Dopo Creature fantastiche di Sicilia e Bestiario contemporaneo di Sicilia hai forse chiuso un percorso, o quest’ultima opera fa parte di un progetto più ampio?

C’è un serbatoio comune ai tre libri che è legato al cosiddetto fantastico popolare siciliano, un calderone gorgogliante che ospita le storie orali della tradizione contadina, le creature del folklore raccolte, tra gli altri, da Pitrè e Salomone-Marino, gli studi di Elsa Guggino, i racconti di Vincenzo Linares, le opere dei ballatisti siciliani, e quei testi antichi che raccontano una Sicilia a metà tra il mito e la realtà, come, per citarne uno di riferimento, la Sicilia Ricercata nelle cose più memorabili di Antonino Mongitore. Da questo magma comune si diramano due percorsi: il primo è una trilogia interamente dedicata al fantastico siciliano nelle sue forme più svariate, dall’antico al contemporaneo, che è cominciata con Creature Fantastiche di Sicilia e proseguita con Bestiario Contemporaneo di Sicilia e che avrà il suo capitolo conclusivo il prossimo anno con un’altra uscita targata Il Palindromo e illustrata, come sempre, da Chiara Nott. Etna.
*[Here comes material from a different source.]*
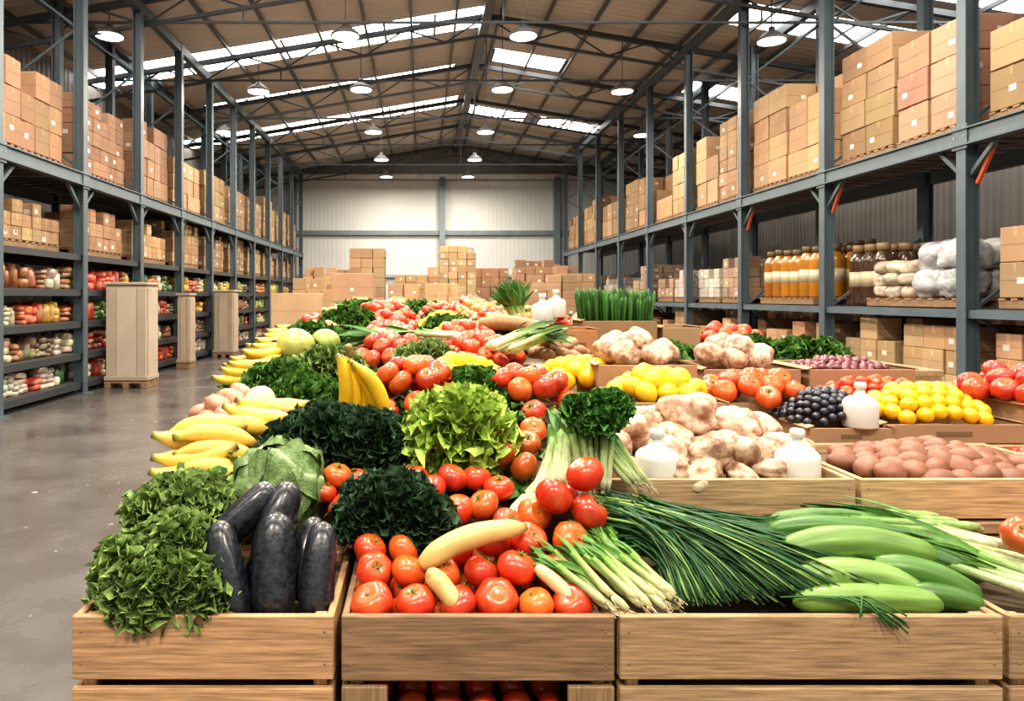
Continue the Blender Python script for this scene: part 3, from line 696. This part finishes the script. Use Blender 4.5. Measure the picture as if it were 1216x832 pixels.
for i in range(14): leek(m,(.61+U(-.03,.02),1.985,1.075+U(0,.02)),(-.30-.25*U(),.3,.55),.14,.0085,leafs=4,spread=.15,lf=.4,gcol=(.06,.18,.03),wh=(.45,.5,.25),mid=(.14,.28,.05))
m.obj('celery_stalks')
m=MB()
for i,(x,y,z,rz,ry) in enumerate(((-.70,2.32,1.185,.15,-.05),(-.65,2.28,1.165,.3,.15),(-.72,2.28,1.14,.1,0),(-.64,2.25,1.12,.2,.1),(-.70,2.23,1.095,.15,-.1),(-.63,2.20,1.075,.1,.12),(-.69,2.18,1.05,.15,0),(-.62,2.14,1.03,.1,.1),(-.68,2.14,1.01,.2,0),(-.6,2.35,1.18,.5,.1),(-.55,2.42,1.19,-.3,.1),(-.57,2.2,1.06,.3,0),(-.52,2.5,1.21,.4,.1))):
    banana(m,(x,y,z),rot(2.5 if i%2 else .5,ry,rz) if i!=0 else rot(3.0,-.1,.1),L=.27,A=.45,r=.033,col=(.76,.50,.09))
m.obj('bananas')
m=MB()
for i,a in enumerate((-.5,-.25,0,.28,.5)):
    R=np.stack([nrm((.25+a*.5,.15,-.95)),nrm((.2,-1,0)),nrm(np.cross(nrm((.25+a*.5,.15,-.95)),nrm((.2,-1,0))))],1)
    banana(m,(-.20+a*.10,2.44-.02*abs(i-2),1.29),R,L=.25,A=.5,r=.026,col=(.78,.46,.02))
sweep(m,bez((-.235,2.43,1.395),(-.24,2.43,1.415),(-.25,2.42,1.435),4),.014,6,(.2,.14,.04),M_root)
m.obj('bananas')
m=MB(); lump(m,(-.575,2.55,1.225),(.055,.055,.06),(.65,.53,.36),M_root,.03); lump(m,(-.50,2.5,1.2),(.07,.045,.04),(.6,.35,.08),M_root,.03); lump(m,(-.58,2.42,1.14),(.06,.05,.05),(.6,.42,.15),M_root,.03); m.obj('onions')
m=MB()
heap(lambda p: lump(m,p,(.05,.038,.032),(.42,.20,.12),M_root,.1,res=(14,9)),-.70,2.68,.13,.22,.065,.04); m.obj('sweet_potatoes')
m=MB(); lump(m,(-.62,3.55,1.36),(.095,.095,.085),(.5,.46,.12),M_gloss,.02); lump(m,(-.5,3.75,1.36),(.08,.08,.07),(.36,.44,.09),M_gloss,.02); m.obj('melons')
def greens(name,lst,st,size=.05):
    for c,r,n in lst:
        m=MB(); frill(m,c,r,n,size=size,res=(7,11),**st); m.obj(name)
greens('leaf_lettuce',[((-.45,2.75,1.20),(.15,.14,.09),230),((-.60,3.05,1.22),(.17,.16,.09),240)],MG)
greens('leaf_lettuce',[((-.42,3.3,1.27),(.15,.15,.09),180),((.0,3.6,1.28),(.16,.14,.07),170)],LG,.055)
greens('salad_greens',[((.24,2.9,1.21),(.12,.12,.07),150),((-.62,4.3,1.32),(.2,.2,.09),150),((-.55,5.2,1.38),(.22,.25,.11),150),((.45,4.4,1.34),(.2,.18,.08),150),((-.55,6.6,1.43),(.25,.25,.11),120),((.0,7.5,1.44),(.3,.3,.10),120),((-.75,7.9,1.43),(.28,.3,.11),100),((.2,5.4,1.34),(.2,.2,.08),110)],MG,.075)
m=MB(); heap(lambda p: tomato(m,p,.05),-.03,2.88,.22,.20,.098,.12); m.obj('tomatoes')
m=MB(); heap(lambda p: tomato(m,p,.05),.42,2.85,.20,.18,.098,.09); m.obj('tomatoes')
m=MB(); heap(lambda p: tomato(m,p,.055,lo=True),-.3,5.9,.34,.3,.105,.17); m.obj('tomatoes')
m=MB(); heap(lambda p: fruit(m,p,.042,LEM,tip=.15,el=1.1),.18,3.25,.2,.15,.08,.07); m.obj('lemons')
m=MB(); heap(lambda p: fruit(m,p,.042,(.8,.46,.02),M_gloss),.72,3.25,.24,.2,.08,.08,lambda y:1.20); m.obj('yellow_tomatoes')
m=MB()
for (x,y,rz) in((-.78,3.1,.4),(-.82,3.4,.6),(-.80,3.6,.5),(-.86,3.8,.8),(-.85,4.0,.7),(-.90,4.3,.9),(-.9,4.6,.8)):
    for k in range(3): banana(m,(x+.03*k,y+.02*k,Hs(y)+.03+.03*k),rot(.6+U(-.3,.3),0,rz+U(-.2,.2)),L=.26,A=.5,r=.028)
m.obj('bananas')
kinds=[('tomatoes',RED,M_gloss,.05),('orange_peppers',(.66,.18,.02),M_gloss,.05),('lemons',LEM,M_yel,.045),('tomatoes',(.48,.035,.02),M_gloss,.05),('green_apples',(.25,.38,.05),M_gloss,.045),('peaches',(.58,.22,.07),M_yel,.045),('tomatoes',RED,M_gloss,.055)]
k=0
for y in np.arange(3.75,9.3,.5):
    l,r=wd(y)
    for x in np.arange(l+.3,r-.1,.46):
        if y<4.5 and x>.5: continue
        if (k*7)%10<2: 
            k+=1; m=MB(); frill(m,(x,y,Hs(y)+.01),(.18,.18,.08),110,size=.075,res=(6,9),**(LG if k%2 else MG)); m.obj('salad_greens'); continue
        nm,c,mt,rr=kinds[int(U(0,len(kinds)))]; m=MB(); dm=U(.06,.13)
        if nm=='tomatoes': heap(lambda p: tomato(m,p,rr,c,lo=True),x,y,.23,.25,rr*1.9,dm)
        else: heap(lambda p: fruit(m,p,rr,c,mt),x,y,.23,.25,rr*1.9,dm)
        m.obj(nm); k+=1
m=MB()
for i in range(14): leek(m,(-.05+U(-.1,.3),3.9+U(-.1,.2),1.36+U(0,.04)),(-.8+U(-.2,.2),-.1,.05),.22,.015,leafs=4,spread=.2,lf=.7)
for i in range(12): leek(m,(.35+U(-.05,.1),3.45+U(-.1,.1),1.33+U(0,.04)),(.7,.3,.25),.2,.014,leafs=5,spread=.2,lf=.7,gcol=(.025,.09,.02))
m.obj('leeks')
m=MB()
for i in range(34): leek(m,(.70+U(-.04,.04),5.0+U(-.06,.06),1.38),(-.25+U(-.15,.15),.1,.9),.16,.014,leafs=6,spread=.25,lf=.9)
m.obj('leeks')
m=MB(); longveg(m,(.34,4.2,1.44),(.6,4.2,1.47),(.78,4.1,1.37),.045,(.34,.18,.075),M_root,([0,.05,.2,.8,.95,1],[.3,.7,1,1,.7,.3])); m.obj('bread_baguette')
# ---------------------------------------------------------------- RIGHT TIERS
def lip(z): return lambda y:z
crate(.535,1.252,2.06,2.57,.96,1.075,(.50,.34,.18),boards=1,liner=(1.0,1.06))
crate(1.268,2.02,2.06,2.57,.96,1.075,(.50,.34,.18),boards=1,liner=(1.0,1.04))
m=MB(); FL=(.40,.20,.12)
for X,Y,Z,s in ((.87,2.32,1.205,(.115,.09,.075)),(.70,2.34,1.175,(.095,.085,.065)),(1.03,2.34,1.175,(.10,.09,.075)),(.74,2.18,1.115,(.085,.07,.055)),(.885,2.19,1.125,(.095,.07,.06)),(.80,2.25,1.15,(.075,.07,.05)),(.98,2.2,1.12,(.08,.07,.05)),(1.10,2.24,1.12,(.075,.07,.055)),(.84,2.12,1.08,(.085,.045,.04)),(1.18,2.25,1.1,(.065,.075,.055)),(.60,2.25,1.12,(.06,.07,.06)),(.61,2.14,1.08,(.06,.05,.045)),(.77,2.44,1.17,(.09,.07,.07)),(.95,2.46,1.17,(.09,.07,.07)),(1.14,2.44,1.14,(.08,.08,.07)),(.62,2.45,1.14,(.07,.07,.06)),(.95,2.28,1.07,(.2,.1,.06)),(.75,2.3,1.07,(.15,.1,.07)),(.95,2.12,1.075,(.06,.04,.035)),(1.04,2.14,1.08,(.06,.05,.04)),(.77,2.12,1.075,(.05,.04,.035))):
    lump(m,(X,Y,Z),s,FL,M_flesh,.12,2.4,res=(36,26),crease=.08)
m.obj('raw_chicken_pieces')
def bottle(x,y,z,h=.175):
    m=MB(); r=h*.36
    lathe(m,[(r*.94,0),(r,h*.03),(r,h*.5),(r*.97,h*.57),(r*.8,h*.64),(r*.42,h*.70),(r*.27,h*.77),(r*.24,h*.86),(r*.34,h*.865),(r*.34,h*.97),(r*.28,h*1.0)],(x,y,z),(.72,.70,.65),M_plas,28); m.obj('white_plastic_bottle')
bottle(.705,2.14,1.03); bottle(1.125,2.14,1.03); bottle(1.62,2.64,1.12,.165); bottle(.78,4.6,1.42,.2); bottle(.98,5.2,1.45,.2)
m=MB(); heap(lambda p: lump(m,p,(.052,.04,.033),(.22,.085,.045),M_root,.05,res=(14,9)),1.64,2.30,.32,.2,.07,.02,lip(1.06)); m.obj('red_potatoes')
def tray(x0,x1,y0,y1,z0,z1,col=(.36,.22,.12),name='cardboard_tray'):
    m=MB(); t=.008; cx=(x0+x1)/2; cy=(y0+y1)/2; h=z1-z0
    box(m,(cx,y0+t/2,z0+h/2),(x1-x0,t,h),col,M_card,ch=.002); box(m,(cx,y1-t/2,z0+h/2+.01),(x1-x0,t,h),col,M_card,ch=.002)
    for x in(x0+t/2,x1-t/2): box(m,(x,cy,z0+h/2),(t,y1-y0-2*t,h),np.array(col)*.95,M_card,ch=.002)
    box(m,(cx,cy,z0+.005),(x1-x0-2*t,y1-y0-2*t,.008),col,M_card,ch=.001)
    for sx in(-1,1): box(m,(cx+sx*(x1-x0)*.5,cy,z1+.004),(.03,y1-y0,.005),np.array(col)*1.15,M_card,ch=.001,R=rot(0,sx*.3,0))
    sbox(m,(cx,y0-.001,z0+h*.5),((x1-x0)*.25,.002,h*.25),np.array(col)*.5,M_card)
    m.obj(name)
tray(.74,1.12,2.63,3.02,1.06,1.21); tray(.75,1.17,3.03,3.45,1.10,1.31)
tray(1.28,1.72,3.24,3.62,1.12,1.27); tray(1.76,2.24,3.24,3.62,1.12,1.27); tray(1.2,1.55,2.9,3.2,1.06,1.17,(.34,.22,.12)); tray(1.70,2.22,2.63,3.0,1.06,1.13); tray(2.24,2.7,2.63,3.1,1.06,1.2)
tray(1.42,1.72,2.61,2.88,1.06,1.12)
m=MB(); heap(lambda p: fruit(m,p,.040,LEM,tip=.15,el=1.1,lo=False),.93,2.83,.20,.2,.076,.06,lip(1.21)); m.obj('lemons')
m=MB(); heap(lambda p: lump(m,p,(.075,.065,.055),FL,M_flesh,.1,res=(20,14),crease=.06),.965,3.24,.2,.2,.12,.05,lip(1.32)); m.obj('raw_chicken_pieces')
m=MB(); heap(lambda p: lump(m,p,(.075,.065,.055),FL,M_flesh,.1,res=(20,14),crease=.06),1.5,3.43,.22,.18,.12,.05,lip(1.29)); m.obj('raw_chicken_pieces')
m=MB(); heap(lambda p: tomato(m,p,.05,(.60,.08,.015)),1.38,3.0,.19,.16,.09,.04,lip(1.2)); m.obj('tomatoes')
m=MB(); heap(lambda p: fruit(m,p,.017,(.015,.017,.03),M_egg),1.56,2.77,.17,.16,.031,.10,lip(1.13)); m.obj('blackberries')
m=MB(); heap(lambda p: fruit(m,p,.019,(.16,.03,.04),M_egg,el=1.2),2.0,3.43,.21,.17,.036,.03,lip(1.26)); m.obj('red_grapes')
m=MB(); heap(lambda p: fruit(m,p,.030,(.82,.45,.01),M_gloss,lo=False),1.95,2.8,.26,.18,.056,.09,lip(1.14)); m.obj('yellow_tomatoes')
m=MB(); heap(lambda p: tomato(m,p,.03,lo=True),1.95,3.1,.26,.12,.056,.05,lip(1.17)); m.obj('cherry_tomatoes')
m=MB(); heap(lambda p: tomato(m,p,.05,(.42,.025,.015)),2.36,2.82,.24,.22,.09,.08,lip(1.2)); m.obj('red_apples')
m=MB(); heap(lambda p: tomato(m,p,.045,lo=True),2.12,2.4,.12,.15,.08,.02,lip(1.02)); m.obj('tomatoes')
tray(1.65,2.12,4.2,4.6,1.18,1.30,(.45,.18,.11))
m=MB(); heap(lambda p: tomato(m,p,.05,lo=True),1.88,4.4,.24,.2,.09,.06,lip(1.32)); m.obj('tomatoes')
greens('salad_greens',[((1.75,3.9,1.27),(.17,.13,.10),140),((2.1,3.9,1.26),(.2,.15,.09),150),((1.35,3.9,1.24),(.18,.14,.09),120)],MG,.06)
tray(.93,1.36,4.12,4.40,1.22,1.46,(.30,.18,.09),'cardboard_box'); tray(.78,.95,3.85,4.05,1.24,1.42,(.40,.19,.08),'cardboard_box')
tray(1.40,1.62,4.15,4.4,1.18,1.42,(.36,.23,.12),'cardboard_box')
m=MB()
for i in range(170):
    x=.96+U()*.37; y=4.15+U()*.22; b=np.array((x,y,1.3)); d=nrm(((x-1.145)*.6+U(-.05,.05),U(-.1,.1),1)); h=U(.28,.36)
    sweep(m,np.array([b,b+d*h*.7,b+d*h*.85,b+d*h*.93,b+d*h]),np.array([.008,.008,.011,.009,.002]),6,jit((.05,.15,.03),.35),M_leaf)
m.obj('asparagus_bunches')
m=MB(); heap(lambda p: lump(m,p,(.05,.04,.03),(.36,.2,.09),M_root,.08,res=(10,7)),.72,3.75,.13,.12,.06,.06,lip(1.3)); m.obj('walnuts')
# ---------------------------------------------------------------- world, camera
w=bpy.data.worlds.new('World'); bpy.context.scene.world=w; w.use_nodes=True
bg=w.node_tree.nodes['Background']; bg.inputs[0].default_value=(1,.94,.86,1); bg.inputs[1].default_value=.75
cam=bpy.data.cameras.new('camera'); co=bpy.data.objects.new('camera',cam); bpy.context.collection.objects.link(co)
co.location=(0,0,1.6); co.rotation_euler=(math.pi/2,0,0); cam.sensor_width=36; cam.lens=36*850/1216
cam.shift_x=108/1216; cam.shift_y=-64/1216; cam.clip_end=200; cam.clip_start=.05
bpy.context.scene.camera=co
vs=bpy.context.scene.view_settings; vs.view_transform='Standard'
try: vs.look='Medium High Contrast'
except Exception as e: print(e)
Guida immaginifica del vulcano è invece un libro che, pur attingendo alla medesima famiglia del fantastico popolare siciliano, s’inserisce in una serie specifica che dirigo per Il Palindromo e che è dedicata, appunto, alle “Guide immaginifiche”. La prima uscita è stata Via Terra delle Mosche. Stradario immaginifico di Palermo di Gioacchino Lonobile. Su questo fronte, già per il prossimo anno, stiamo lavorando a delle uscite assai interessanti che, mantenendo sempre lo spirito della guida immaginifica, ci porteranno in giro per l’Italia con autori di grande spessore.

Biografia

Rosario Battiato, giornalista, è autore, con Chiara Nott, di Creature fantastiche di Sicilia (il Palindromo, 2018) e Bestiario contemporaneo di Sicilia (il Palindromo, 2020). Studioso di fantastico popolare, è il direttore della serie “Guide immaginifiche” della collana Kalispéra.